- [Exercise details]:
Copy the records below exactly, leaving out every picture.
________
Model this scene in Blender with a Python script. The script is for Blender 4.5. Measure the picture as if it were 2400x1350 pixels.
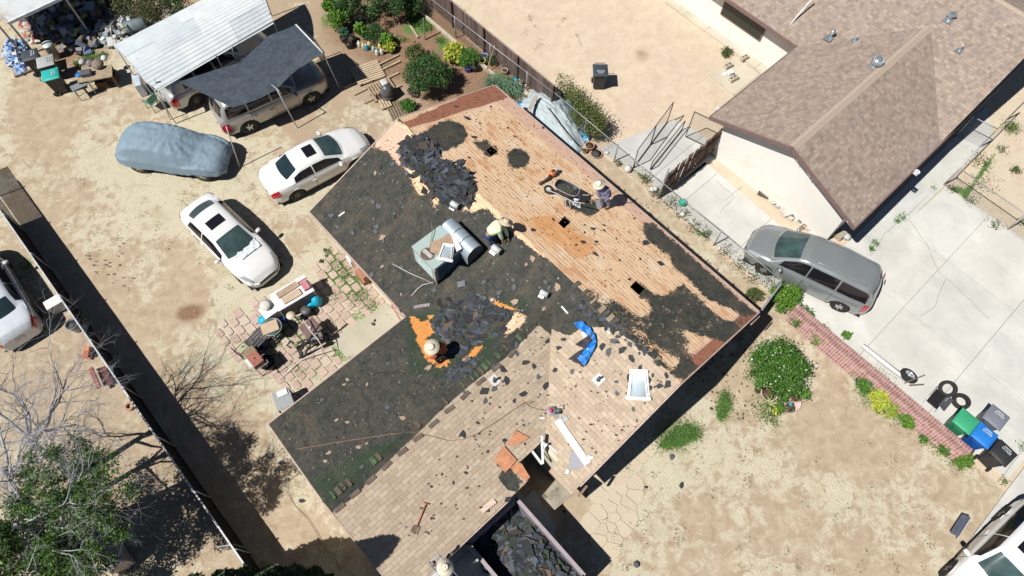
import bpy, bmesh, math, random
import numpy as np
from mathutils import Vector, Matrix, noise as mn
random.seed(7); rng = np.random.default_rng(5)
for _o in list(bpy.data.objects): bpy.data.objects.remove(_o)
S = bpy.context.scene; COL = S.collection
# ------------------------------------------------------------------ camera (drone, looking steeply down)
TILT, ROLL, FPX, CH = .458, .024, 1602., 24.5
FWD = np.array([0, math.sin(TILT), -math.cos(TILT)]); _up = np.array([0, math.cos(TILT), math.sin(TILT)]); _rt = np.array([1., 0, 0])
CR = math.cos(ROLL)*_rt + math.sin(ROLL)*_up; CU = -math.sin(ROLL)*_rt + math.cos(ROLL)*_up
cam_d = bpy.data.cameras.new('camera'); cam = bpy.data.objects.new('camera', cam_d); COL.objects.link(cam)
cam.matrix_world = Matrix(((CR[0], CU[0], -FWD[0], 0), (CR[1], CU[1], -FWD[1], 0), (CR[2], CU[2], -FWD[2], CH), (0, 0, 0, 1)))
cam_d.sensor_width = 36; cam_d.lens = FPX/2400*36; cam_d.clip_end = 2000; cam_d.clip_start = .1
S.camera = cam
# ------------------------------------------------------------------ sky, sun, exposure
SUND = Vector((.59, .35, -1.)).normalized()
w = bpy.data.worlds.new('World'); S.world = w; w.use_nodes = True
nt = w.node_tree; bg = nt.nodes['Background']; sky = nt.nodes.new('ShaderNodeTexSky'); sky.sky_type = 'NISHITA'; sky.sun_disc = False
_el = math.asin(-SUND.z); _az = math.atan2(-SUND.x, -SUND.y)
sky.sun_elevation = _el; sky.sun_rotation = _az; sky.air_density = .55; sky.dust_density = .15
nt.links.new(sky.outputs[0], bg.inputs[0]); bg.inputs[1].default_value = .05
sl = bpy.data.lights.new('sun', 'SUN'); sl.energy = 5.; sl.angle = math.radians(.5); sl.color = (1, .965, .91)
so = bpy.data.objects.new('sun', sl); COL.objects.link(so); so.rotation_euler = SUND.to_track_quat('-Z', 'Y').to_euler(); so.location = (-20, -12, 40)
S.view_settings.view_transform = 'Standard'; S.view_settings.look = 'None'; S.view_settings.gamma = 1; S.view_settings.exposure = .03
S.render.engine = 'CYCLES'; S.cycles.max_bounces = 5; S.cycles.diffuse_bounces = 1; S.cycles.transparent_max_bounces = 12
# ------------------------------------------------------------------ geometry of the view: turn photo points into places
def P(x, y, h=0.):
    d = FWD + CR*((x-1200)/FPX) - CU*((y-675)/FPX)
    t = (h-CH)/d[2]
    return Vector((d[0]*t, d[1]*t, h))
def PX(X, Y, Z):
    X = np.asarray(X, float); Y = np.asarray(Y, float); dz = np.asarray(Z, float)-CH
    z = X*FWD[0]+Y*FWD[1]+dz*FWD[2]
    return 1200+FPX*(X*CR[0]+Y*CR[1]+dz*CR[2])/z, 675-FPX*(X*CU[0]+Y*CU[1]+dz*CU[2])/z
UX, UY = .69, -.724          # lot axes: u runs along the fences, w across
def G(u, w, h=0.): return Vector((u*UX - w*UY, u*UY + w*UX, h))
def UW(p): return p[0]*UX + p[1]*UY, -p[0]*UY + p[1]*UX
def UP(x, y, h=0.): return UW(P(x, y, h))
UROT = math.atan2(UY, UX)
def ang(a, b, h=.6):
    p, q = P(*a, h), P(*b, h); return math.atan2(q.y-p.y, q.x-p.x)
# ------------------------------------------------------------------ objects
def new(name, me, mats=(), parent=None, loc=None, rot=None, smooth=False):
    o = bpy.data.objects.new(name, me); COL.objects.link(o)
    for m in (mats if isinstance(mats, (list, tuple)) else [mats]): me.materials.append(m)
    if parent is not None: o.parent = parent
    if loc is not None: o.location = loc
    if rot is not None: o.rotation_euler = (0, 0, rot) if isinstance(rot, (int, float)) else rot
    if smooth:
        me.polygons.foreach_set('use_smooth', [True]*len(me.polygons))
    return o
def tag(o, label=None, cat=None, group=None, kind=None):
    if label: o['label'] = label
    if cat: o['category'] = cat
    if group: o['group'] = group
    if kind: o['kind'] = kind
    return o
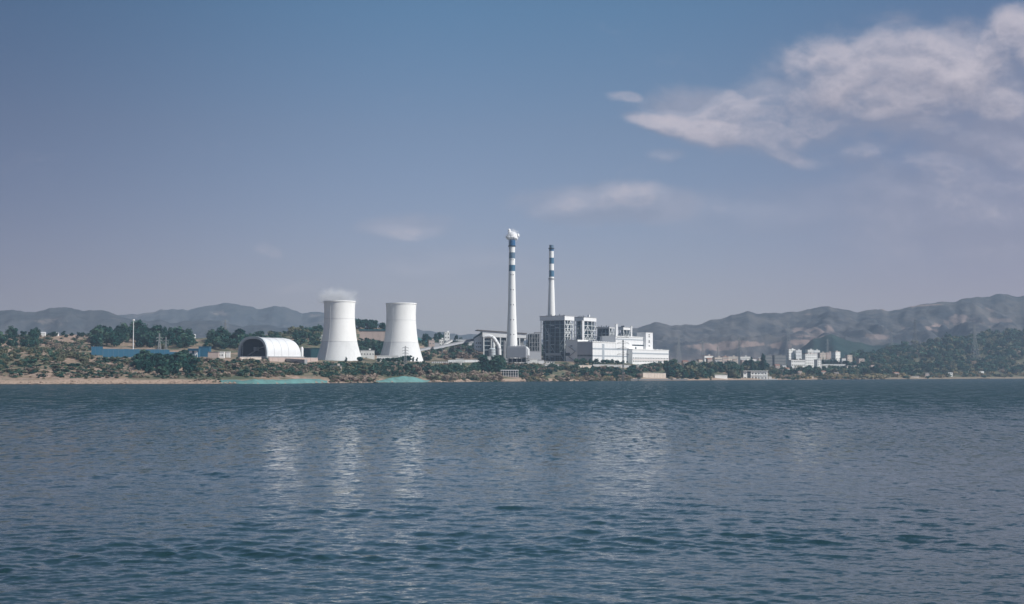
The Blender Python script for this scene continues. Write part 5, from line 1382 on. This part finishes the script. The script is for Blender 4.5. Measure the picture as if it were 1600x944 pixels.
________
- [Exercise output]:
Model this scene in Blender with a Python script. The script is for Blender 4.5. Measure the picture as if it were 2400x1350 pixels.
import bpy, bmesh, math, random
import numpy as np
from mathutils import Vector, Matrix, noise as mn
random.seed(7); rng = np.random.default_rng(5)
for _o in list(bpy.data.objects): bpy.data.objects.remove(_o)
S = bpy.context.scene; COL = S.collection
# ------------------------------------------------------------------ camera (drone, looking steeply down)
TILT, ROLL, FPX, CH = .458, .024, 1602., 24.5
FWD = np.array([0, math.sin(TILT), -math.cos(TILT)]); _up = np.array([0, math.cos(TILT), math.sin(TILT)]); _rt = np.array([1., 0, 0])
CR = math.cos(ROLL)*_rt + math.sin(ROLL)*_up; CU = -math.sin(ROLL)*_rt + math.cos(ROLL)*_up
cam_d = bpy.data.cameras.new('camera'); cam = bpy.data.objects.new('camera', cam_d); COL.objects.link(cam)
cam.matrix_world = Matrix(((CR[0], CU[0], -FWD[0], 0), (CR[1], CU[1], -FWD[1], 0), (CR[2], CU[2], -FWD[2], CH), (0, 0, 0, 1)))
cam_d.sensor_width = 36; cam_d.lens = FPX/2400*36; cam_d.clip_end = 2000; cam_d.clip_start = .1
S.camera = cam
# ------------------------------------------------------------------ sky, sun, exposure
SUND = Vector((.59, .35, -1.)).normalized()
w = bpy.data.worlds.new('World'); S.world = w; w.use_nodes = True
nt = w.node_tree; bg = nt.nodes['Background']; sky = nt.nodes.new('ShaderNodeTexSky'); sky.sky_type = 'NISHITA'; sky.sun_disc = False
_el = math.asin(-SUND.z); _az = math.atan2(-SUND.x, -SUND.y)
sky.sun_elevation = _el; sky.sun_rotation = _az; sky.air_density = .55; sky.dust_density = .15
nt.links.new(sky.outputs[0], bg.inputs[0]); bg.inputs[1].default_value = .05
sl = bpy.data.lights.new('sun', 'SUN'); sl.energy = 5.; sl.angle = math.radians(.5); sl.color = (1, .965, .91)
so = bpy.data.objects.new('sun', sl); COL.objects.link(so); so.rotation_euler = SUND.to_track_quat('-Z', 'Y').to_euler(); so.location = (-20, -12, 40)
S.view_settings.view_transform = 'Standard'; S.view_settings.look = 'None'; S.view_settings.gamma = 1; S.view_settings.exposure = .03
S.render.engine = 'CYCLES'; S.cycles.max_bounces = 5; S.cycles.diffuse_bounces = 1; S.cycles.transparent_max_bounces = 12
# ------------------------------------------------------------------ geometry of the view: turn photo points into places
def P(x, y, h=0.):
    d = FWD + CR*((x-1200)/FPX) - CU*((y-675)/FPX)
    t = (h-CH)/d[2]
    return Vector((d[0]*t, d[1]*t, h))
def PX(X, Y, Z):
    X = np.asarray(X, float); Y = np.asarray(Y, float); dz = np.asarray(Z, float)-CH
    z = X*FWD[0]+Y*FWD[1]+dz*FWD[2]
    return 1200+FPX*(X*CR[0]+Y*CR[1]+dz*CR[2])/z, 675-FPX*(X*CU[0]+Y*CU[1]+dz*CU[2])/z
UX, UY = .69, -.724          # lot axes: u runs along the fences, w across
def G(u, w, h=0.): return Vector((u*UX - w*UY, u*UY + w*UX, h))
def UW(p): return p[0]*UX + p[1]*UY, -p[0]*UY + p[1]*UX
def UP(x, y, h=0.): return UW(P(x, y, h))
UROT = math.atan2(UY, UX)
def ang(a, b, h=.6):
    p, q = P(*a, h), P(*b, h); return math.atan2(q.y-p.y, q.x-p.x)
# ------------------------------------------------------------------ objects
def new(name, me, mats=(), parent=None, loc=None, rot=None, smooth=False):
    o = bpy.data.objects.new(name, me); COL.objects.link(o)
    for m in (mats if isinstance(mats, (list, tuple)) else [mats]): me.materials.append(m)
    if parent is not None: o.parent = parent
    if loc is not None: o.location = loc
    if rot is not None: o.rotation_euler = (0, 0, rot) if isinstance(rot, (int, float)) else rot
    if smooth:
        me.polygons.foreach_set('use_smooth', [True]*len(me.polygons))
    return o
def tag(o, label=None, cat=None, group=None, kind=None):
    if label: o['label'] = label
    if cat: o['category'] = cat
    if group: o['group'] = group
    if kind: o['kind'] = kind
    return o
The Blender Python script for this scene continues. Write part 5, from line 1382 on. This part finishes the script. The script is for Blender 4.5. Measure the picture as if it were 1600x944 pixels.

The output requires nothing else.